The agreement was tentatively approved by council 5-3 in June, with council members Richie Floyd, John Muhammad and Lisset Hanewicz being the only no votes. Thursday’s vote can only pass 5-3; a 4-4 vote would effectively send everyone back to the drawing board, so it’s still possible that council could push the vote again.

What’s more is that last week, the City Council voted 7-1 to delay repealing its apprenticeship ordinance, with Ed Montanari opposing. The repeal was recommended by assistant city attorney Jeannine Williams, due to new preemption legislation HB 705 that took effect July 1. The new state law prevents local ordinances from placing apprenticeship or wage requirements on contractor bids for public works projects that use local and state funds.

Council will discuss repealing the ordinance again at the Public Service and Infrastructure Committee on Aug. 8.

The apprenticeship component was one of the few remaining and substantive community benefits in the Rays-Hines deal. Brian Nathan, Field Organizer and Political Coordinator for IBEW 915, told CL that the ordinance, passed in 2019, was originally designed to fill the skilled labor gap in the city.

“There haven’t been that many projects of sufficient size to actually trigger the ordinance,” Nathan said.

One of the projects that would have triggered the ordinance? The stadium project.

“They pulled out any reference to the ordinance and added some language that the Rays-Hines are committing to this,” Nathan said. “But the City Council can’t really enforce it, so there’s no way we can hold them to it.”

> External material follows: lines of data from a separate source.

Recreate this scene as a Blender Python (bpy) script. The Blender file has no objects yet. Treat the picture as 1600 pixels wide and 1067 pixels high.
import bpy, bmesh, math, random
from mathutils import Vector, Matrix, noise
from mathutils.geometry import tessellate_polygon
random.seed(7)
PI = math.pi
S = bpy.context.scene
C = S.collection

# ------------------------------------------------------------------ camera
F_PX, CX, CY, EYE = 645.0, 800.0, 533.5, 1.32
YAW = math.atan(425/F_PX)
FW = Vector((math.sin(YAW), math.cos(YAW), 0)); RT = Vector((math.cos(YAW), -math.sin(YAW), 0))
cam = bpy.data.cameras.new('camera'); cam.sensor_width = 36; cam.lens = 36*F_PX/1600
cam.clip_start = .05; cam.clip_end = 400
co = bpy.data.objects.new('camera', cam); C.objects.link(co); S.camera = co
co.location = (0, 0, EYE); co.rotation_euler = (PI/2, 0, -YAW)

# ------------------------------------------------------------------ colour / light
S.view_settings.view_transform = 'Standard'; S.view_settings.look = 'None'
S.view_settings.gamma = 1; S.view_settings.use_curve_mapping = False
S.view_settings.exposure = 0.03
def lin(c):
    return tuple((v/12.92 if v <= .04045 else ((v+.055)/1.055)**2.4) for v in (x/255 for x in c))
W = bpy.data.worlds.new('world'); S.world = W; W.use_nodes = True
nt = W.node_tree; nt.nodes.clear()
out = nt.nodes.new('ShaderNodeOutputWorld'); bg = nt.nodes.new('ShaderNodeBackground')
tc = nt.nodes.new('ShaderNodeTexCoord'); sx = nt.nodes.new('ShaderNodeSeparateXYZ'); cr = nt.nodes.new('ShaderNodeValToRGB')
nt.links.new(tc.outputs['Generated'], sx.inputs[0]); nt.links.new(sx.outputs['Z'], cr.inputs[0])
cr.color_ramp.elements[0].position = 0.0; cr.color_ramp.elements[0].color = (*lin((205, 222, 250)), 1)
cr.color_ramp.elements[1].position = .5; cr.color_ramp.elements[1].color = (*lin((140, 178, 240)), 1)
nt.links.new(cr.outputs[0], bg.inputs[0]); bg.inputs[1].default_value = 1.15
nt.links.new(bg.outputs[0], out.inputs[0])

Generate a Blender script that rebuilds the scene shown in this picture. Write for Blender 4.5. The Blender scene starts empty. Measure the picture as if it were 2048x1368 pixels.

There are other unknowns, like what’s going to happen to the bodily remains of Black residents in nearby Oaklawn cemetery that were left behind, paved over, forgotten. USF Anthropologist Dr. Antoinette Jackson, with the Black Cemeteries Network, believes there are likely bodies still buried at the site of Tropicana Field.

Brian Caper, with the city’s economic and workforce development, said the city’s already done penetrating ground radar and located four areas that require further inspection. Caper said expanded ground radar was recommended and a complete report is expected this fall.

“The next step is to do ground truthing, which is to dig on the site to determine what is actually there,” Caper said at Tuesday’s COW meeting.

Then there’s Brooker Creek, which is contaminated with polluted runoff, resulting in its longtime “imperiled waterway” status. If the waterway is going to be part of the stadium or redevelopment, the creek could pose a major expense and it's still unclear who would be responsible for that cost.

Meanwhile, the Southern Poverty Law Center is investigating the city’s initial acquisition of the land, and how federal, state, and local entities abused eminent domain for economic development that ultimately provided no long term employment or housing. A June letter from the SPLC says that the City of St. Petersburg may be violating its civil rights obligations.
Mayor Welch’s father, David, was one of the first Black city council members in the city, and shepherded the last stadium development deal in the Gas Plant back in 1982. He also lived to see the project’s unmet promises.

“That was a slum area,” David Welch said about stadium redevelopment in 2007. “In all it was a plus, but the projection of new businesses was a failure.”

During his closing remarks on Tuesday, Welch held up a placard of the original “multipurpose stadium,” dated July 1986, from his father’s time. The rendering was a vision for the dome and its future in downtown St. Petersburg.

“It has a question, what’s the most exciting thing about this picture? The answer is that it really could happen, and in downtown St. Petersburg,” Welch said. “They crossed through could, and put will…How far our vision has come in 38 years.”

The St. Pete Tenants Union protested the stadium deal outside City Hall on Tuesday night. The final vote is scheduled for Thursday, July 18.